Understanding when and where to pour a beer or knowing when to offer assistance opening a refrigerator door can be difficult for a robot because of the many variables it encounters while assessing the situation. Researchers from Cornell's Personal Robotics Lab have solved this problem.
Gazing intently with a Microsoft Kinect 3-D camera and using a database of 3D videos, the Cornell robot identifies the activities it sees, considers what uses are possible with the objects in the scene and determines how those uses fit with the activities.
"We extract the general principles of how people behave. Drinking coffee is a big activity, but there are several parts to it," said Ashutosh Saxena, Cornell professor of computer science and co-author of a new study tied to the research.

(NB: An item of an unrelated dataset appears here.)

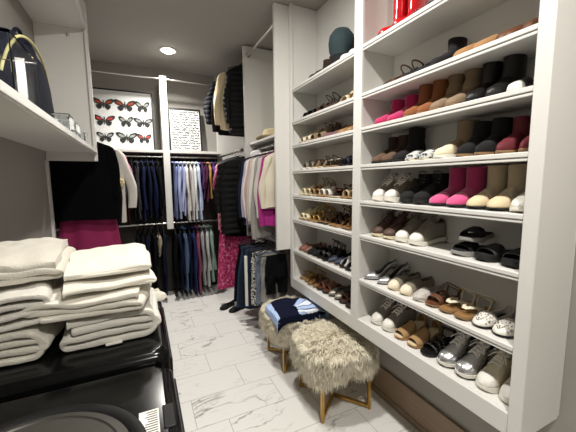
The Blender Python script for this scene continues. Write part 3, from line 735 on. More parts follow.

The robot builds a "vocabulary" of such small parts that it can put together in various ways to recognise a variety of big activities, he explained.
"Even though humans are predictable, they are only predictable part of the time," Saxena said.
"The future would be to figure out how the robot plans its action. Right now we are almost hard-coding the responses, but there should be a way for the robot to learn how to respond," he said.
Saxena will be joined by Cornell graduate student Hema S Koppula to present their research at the International Conference of Machine Learning, June 18-21 in Atlanta, and the Robotics: Science and Systems conference June 24-28 in Berlin, Germany.